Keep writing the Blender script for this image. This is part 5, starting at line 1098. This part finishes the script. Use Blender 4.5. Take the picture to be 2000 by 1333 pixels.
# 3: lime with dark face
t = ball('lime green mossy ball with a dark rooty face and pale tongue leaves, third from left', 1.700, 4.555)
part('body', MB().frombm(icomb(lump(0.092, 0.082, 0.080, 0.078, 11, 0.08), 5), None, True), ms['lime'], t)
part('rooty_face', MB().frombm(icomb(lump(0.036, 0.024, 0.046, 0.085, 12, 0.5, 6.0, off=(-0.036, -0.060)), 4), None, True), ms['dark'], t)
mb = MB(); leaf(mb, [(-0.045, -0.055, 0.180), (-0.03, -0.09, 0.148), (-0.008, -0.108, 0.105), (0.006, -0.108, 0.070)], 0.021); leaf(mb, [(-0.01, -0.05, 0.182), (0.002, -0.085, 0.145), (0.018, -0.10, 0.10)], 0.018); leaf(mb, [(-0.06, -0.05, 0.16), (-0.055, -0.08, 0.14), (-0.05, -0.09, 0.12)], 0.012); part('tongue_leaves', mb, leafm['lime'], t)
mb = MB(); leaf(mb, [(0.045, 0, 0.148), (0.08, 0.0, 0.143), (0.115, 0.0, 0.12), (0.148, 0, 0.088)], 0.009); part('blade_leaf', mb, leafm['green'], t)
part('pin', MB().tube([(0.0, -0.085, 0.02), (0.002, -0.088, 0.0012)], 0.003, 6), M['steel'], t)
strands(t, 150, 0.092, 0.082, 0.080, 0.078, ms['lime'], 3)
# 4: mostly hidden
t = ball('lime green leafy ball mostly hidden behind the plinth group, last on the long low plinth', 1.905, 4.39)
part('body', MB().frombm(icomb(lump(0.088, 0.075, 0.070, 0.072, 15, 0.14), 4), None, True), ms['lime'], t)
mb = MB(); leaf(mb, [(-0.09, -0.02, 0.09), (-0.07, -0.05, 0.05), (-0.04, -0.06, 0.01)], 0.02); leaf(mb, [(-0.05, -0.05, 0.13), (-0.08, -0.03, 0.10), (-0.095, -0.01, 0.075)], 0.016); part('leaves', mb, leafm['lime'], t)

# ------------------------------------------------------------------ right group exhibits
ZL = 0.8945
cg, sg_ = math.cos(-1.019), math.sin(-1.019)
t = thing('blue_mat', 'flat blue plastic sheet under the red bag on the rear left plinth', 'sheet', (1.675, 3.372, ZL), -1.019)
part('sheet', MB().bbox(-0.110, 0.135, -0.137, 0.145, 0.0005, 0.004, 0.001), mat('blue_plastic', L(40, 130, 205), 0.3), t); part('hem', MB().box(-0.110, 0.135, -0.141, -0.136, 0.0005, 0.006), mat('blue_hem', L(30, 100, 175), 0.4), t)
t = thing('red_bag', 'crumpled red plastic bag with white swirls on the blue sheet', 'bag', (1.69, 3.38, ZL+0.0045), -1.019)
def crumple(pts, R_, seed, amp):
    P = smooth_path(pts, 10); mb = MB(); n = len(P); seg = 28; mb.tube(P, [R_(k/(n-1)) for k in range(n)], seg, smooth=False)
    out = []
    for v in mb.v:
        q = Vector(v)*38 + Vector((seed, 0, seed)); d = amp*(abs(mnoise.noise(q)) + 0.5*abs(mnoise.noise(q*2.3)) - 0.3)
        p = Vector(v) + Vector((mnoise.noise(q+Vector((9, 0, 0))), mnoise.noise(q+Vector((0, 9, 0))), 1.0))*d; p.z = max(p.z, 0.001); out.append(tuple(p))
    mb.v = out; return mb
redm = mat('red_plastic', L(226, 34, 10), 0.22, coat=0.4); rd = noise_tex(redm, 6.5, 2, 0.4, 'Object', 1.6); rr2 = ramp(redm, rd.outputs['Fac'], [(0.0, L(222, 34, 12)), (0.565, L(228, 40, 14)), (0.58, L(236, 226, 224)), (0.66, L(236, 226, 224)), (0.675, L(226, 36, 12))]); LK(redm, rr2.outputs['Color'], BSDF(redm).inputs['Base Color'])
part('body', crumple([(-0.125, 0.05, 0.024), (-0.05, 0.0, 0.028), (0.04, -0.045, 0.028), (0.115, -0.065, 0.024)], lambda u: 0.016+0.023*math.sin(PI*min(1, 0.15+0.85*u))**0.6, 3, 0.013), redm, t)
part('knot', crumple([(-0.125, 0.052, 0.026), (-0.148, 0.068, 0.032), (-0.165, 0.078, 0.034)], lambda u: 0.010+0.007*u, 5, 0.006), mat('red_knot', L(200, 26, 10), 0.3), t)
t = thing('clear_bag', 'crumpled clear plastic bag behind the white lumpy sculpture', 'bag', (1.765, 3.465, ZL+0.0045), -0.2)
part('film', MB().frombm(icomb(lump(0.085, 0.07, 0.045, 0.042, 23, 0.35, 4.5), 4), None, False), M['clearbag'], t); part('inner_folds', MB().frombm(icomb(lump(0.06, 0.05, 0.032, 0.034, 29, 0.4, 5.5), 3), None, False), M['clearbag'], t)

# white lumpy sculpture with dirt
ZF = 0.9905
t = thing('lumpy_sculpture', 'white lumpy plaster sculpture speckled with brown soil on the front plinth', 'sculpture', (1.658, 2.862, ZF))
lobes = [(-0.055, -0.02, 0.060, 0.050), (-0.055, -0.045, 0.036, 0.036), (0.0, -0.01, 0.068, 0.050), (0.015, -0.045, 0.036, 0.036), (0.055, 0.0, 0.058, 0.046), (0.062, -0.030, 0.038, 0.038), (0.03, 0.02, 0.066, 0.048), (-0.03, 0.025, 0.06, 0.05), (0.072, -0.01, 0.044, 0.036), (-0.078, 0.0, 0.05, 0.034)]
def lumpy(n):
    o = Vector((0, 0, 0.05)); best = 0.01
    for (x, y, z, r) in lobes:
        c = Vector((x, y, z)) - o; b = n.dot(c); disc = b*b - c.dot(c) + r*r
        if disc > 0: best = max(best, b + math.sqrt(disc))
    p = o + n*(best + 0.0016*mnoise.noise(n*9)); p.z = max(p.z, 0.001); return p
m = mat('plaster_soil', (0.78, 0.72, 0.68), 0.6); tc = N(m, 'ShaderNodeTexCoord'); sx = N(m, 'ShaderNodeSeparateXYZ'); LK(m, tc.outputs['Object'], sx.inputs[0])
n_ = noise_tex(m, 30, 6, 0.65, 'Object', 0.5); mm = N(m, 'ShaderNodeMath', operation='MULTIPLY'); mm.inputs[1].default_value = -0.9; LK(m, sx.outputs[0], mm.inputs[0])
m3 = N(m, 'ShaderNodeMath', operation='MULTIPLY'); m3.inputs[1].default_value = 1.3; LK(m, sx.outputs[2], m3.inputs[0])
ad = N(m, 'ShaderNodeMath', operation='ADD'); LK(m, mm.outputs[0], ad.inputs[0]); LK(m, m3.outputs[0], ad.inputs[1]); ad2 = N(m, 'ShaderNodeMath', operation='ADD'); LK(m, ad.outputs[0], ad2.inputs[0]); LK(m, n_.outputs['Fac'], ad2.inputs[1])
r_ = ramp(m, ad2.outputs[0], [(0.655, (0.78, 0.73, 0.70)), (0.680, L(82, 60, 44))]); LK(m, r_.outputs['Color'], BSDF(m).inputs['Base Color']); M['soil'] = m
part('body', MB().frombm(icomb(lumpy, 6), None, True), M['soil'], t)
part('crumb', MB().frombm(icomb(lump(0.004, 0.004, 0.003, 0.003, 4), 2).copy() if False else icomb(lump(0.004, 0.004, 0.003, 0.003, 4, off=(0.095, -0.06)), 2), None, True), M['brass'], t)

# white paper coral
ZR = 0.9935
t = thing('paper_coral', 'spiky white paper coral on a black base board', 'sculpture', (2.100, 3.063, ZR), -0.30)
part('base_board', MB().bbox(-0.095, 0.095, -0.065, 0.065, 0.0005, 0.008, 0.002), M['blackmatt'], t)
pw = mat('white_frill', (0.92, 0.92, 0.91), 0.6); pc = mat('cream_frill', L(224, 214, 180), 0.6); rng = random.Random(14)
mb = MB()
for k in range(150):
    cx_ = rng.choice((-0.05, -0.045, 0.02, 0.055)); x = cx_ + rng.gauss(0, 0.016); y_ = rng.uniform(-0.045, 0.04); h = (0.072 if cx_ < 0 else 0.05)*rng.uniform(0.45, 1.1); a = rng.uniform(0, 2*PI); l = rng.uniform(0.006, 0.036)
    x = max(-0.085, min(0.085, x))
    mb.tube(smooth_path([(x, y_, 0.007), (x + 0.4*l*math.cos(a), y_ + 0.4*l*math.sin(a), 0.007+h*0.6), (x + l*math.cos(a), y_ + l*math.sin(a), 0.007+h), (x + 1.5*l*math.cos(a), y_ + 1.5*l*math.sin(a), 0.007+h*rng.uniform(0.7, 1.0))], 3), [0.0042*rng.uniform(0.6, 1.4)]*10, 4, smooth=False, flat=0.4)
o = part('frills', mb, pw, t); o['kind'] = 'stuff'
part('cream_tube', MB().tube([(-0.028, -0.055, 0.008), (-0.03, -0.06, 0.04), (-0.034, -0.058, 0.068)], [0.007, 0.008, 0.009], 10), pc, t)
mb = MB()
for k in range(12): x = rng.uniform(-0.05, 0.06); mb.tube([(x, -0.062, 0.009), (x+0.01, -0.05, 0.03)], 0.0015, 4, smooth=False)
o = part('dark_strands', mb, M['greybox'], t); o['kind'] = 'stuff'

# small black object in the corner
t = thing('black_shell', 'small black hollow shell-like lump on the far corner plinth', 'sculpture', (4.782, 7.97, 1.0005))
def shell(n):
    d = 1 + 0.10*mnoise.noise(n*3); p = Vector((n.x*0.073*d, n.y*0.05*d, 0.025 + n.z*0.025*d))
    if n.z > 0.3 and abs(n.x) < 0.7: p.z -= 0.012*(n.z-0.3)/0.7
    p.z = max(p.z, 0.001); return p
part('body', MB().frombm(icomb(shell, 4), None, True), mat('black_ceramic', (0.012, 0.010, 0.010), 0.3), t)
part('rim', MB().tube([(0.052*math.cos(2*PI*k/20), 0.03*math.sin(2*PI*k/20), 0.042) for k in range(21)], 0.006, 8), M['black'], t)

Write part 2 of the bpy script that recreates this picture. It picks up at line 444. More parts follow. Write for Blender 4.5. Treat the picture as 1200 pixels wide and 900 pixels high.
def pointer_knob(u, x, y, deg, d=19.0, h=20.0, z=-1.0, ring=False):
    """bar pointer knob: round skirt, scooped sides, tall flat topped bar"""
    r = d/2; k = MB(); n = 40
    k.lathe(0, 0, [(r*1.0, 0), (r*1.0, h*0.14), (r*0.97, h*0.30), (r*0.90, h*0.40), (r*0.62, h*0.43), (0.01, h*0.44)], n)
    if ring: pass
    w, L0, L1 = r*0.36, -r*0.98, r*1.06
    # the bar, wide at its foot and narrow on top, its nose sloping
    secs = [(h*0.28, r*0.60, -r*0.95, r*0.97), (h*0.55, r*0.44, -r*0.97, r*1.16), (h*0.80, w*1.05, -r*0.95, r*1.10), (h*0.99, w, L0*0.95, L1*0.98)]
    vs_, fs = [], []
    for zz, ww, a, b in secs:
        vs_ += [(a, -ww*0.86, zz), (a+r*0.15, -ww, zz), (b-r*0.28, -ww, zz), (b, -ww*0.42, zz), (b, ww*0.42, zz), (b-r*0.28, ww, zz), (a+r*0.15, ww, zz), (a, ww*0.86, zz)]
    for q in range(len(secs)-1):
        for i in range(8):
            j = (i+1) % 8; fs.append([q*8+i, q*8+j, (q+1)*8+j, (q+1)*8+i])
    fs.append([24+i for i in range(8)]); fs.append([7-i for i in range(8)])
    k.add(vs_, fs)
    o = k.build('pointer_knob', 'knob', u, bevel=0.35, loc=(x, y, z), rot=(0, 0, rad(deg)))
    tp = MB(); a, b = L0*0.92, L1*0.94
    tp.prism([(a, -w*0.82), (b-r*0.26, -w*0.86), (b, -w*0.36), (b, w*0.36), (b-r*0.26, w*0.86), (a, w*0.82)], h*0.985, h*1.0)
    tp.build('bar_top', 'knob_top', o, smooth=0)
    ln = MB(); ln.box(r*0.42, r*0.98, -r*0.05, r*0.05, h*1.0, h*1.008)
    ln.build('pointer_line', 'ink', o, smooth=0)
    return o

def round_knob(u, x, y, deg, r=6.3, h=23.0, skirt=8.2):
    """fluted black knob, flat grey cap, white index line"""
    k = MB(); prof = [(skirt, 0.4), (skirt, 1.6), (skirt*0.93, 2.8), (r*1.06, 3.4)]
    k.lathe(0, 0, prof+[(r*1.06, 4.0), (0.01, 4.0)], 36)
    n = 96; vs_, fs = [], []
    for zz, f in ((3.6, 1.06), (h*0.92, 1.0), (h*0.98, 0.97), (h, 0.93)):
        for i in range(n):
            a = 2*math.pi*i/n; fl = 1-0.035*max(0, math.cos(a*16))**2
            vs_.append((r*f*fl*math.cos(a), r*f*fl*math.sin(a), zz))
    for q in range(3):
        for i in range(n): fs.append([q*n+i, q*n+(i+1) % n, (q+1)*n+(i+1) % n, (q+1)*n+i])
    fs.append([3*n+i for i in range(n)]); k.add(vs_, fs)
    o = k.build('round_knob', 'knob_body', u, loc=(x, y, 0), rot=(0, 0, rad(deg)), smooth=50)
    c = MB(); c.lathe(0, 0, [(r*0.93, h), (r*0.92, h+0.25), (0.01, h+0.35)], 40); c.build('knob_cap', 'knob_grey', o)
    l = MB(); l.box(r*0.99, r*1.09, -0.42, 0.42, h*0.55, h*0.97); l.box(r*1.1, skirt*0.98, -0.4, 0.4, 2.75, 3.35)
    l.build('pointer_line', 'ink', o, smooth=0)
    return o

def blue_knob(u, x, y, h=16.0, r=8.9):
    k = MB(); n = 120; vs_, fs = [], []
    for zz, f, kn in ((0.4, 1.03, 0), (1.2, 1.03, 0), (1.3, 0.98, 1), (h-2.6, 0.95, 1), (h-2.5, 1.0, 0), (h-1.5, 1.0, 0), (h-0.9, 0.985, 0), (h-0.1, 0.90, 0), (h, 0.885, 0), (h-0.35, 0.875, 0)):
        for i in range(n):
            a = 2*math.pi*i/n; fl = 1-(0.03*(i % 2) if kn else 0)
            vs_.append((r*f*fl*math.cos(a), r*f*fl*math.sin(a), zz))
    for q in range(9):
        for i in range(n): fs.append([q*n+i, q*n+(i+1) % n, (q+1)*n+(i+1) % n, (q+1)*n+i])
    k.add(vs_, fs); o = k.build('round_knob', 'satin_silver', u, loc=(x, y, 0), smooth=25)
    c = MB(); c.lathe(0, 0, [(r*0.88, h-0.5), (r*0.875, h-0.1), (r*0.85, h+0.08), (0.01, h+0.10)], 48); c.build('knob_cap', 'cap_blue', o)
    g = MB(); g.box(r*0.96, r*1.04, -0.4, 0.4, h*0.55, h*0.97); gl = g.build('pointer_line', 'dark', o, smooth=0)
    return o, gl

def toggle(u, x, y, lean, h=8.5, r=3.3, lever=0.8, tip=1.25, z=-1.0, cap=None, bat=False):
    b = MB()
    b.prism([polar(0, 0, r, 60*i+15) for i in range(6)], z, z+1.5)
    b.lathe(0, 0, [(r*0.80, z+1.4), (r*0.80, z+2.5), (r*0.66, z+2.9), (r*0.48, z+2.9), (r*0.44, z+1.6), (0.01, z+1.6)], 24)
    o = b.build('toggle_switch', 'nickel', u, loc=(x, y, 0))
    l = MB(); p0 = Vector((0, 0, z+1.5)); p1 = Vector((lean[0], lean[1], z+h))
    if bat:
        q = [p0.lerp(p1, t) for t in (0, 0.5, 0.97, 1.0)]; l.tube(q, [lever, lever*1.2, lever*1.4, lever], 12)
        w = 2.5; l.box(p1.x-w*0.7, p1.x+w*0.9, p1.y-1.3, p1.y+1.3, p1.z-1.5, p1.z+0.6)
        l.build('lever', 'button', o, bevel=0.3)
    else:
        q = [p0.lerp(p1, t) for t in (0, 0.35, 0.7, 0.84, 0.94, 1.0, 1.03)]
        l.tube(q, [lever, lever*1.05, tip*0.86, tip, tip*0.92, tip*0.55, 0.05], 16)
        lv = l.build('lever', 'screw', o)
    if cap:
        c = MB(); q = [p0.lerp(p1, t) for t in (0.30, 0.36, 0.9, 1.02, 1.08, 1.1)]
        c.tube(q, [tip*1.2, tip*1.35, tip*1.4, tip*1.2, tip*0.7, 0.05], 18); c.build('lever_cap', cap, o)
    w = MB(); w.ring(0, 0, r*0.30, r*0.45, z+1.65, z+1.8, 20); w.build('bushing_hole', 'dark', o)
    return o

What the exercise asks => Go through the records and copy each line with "wide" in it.

Solution to this task =>
Write part 2 of the bpy script that recreates this picture. It picks up at line 444. More parts follow. Write for Blender 4.5. Treat the picture as 1200 pixels wide and 900 pixels high.
    # the bar, wide at its foot and narrow on top, its nose sloping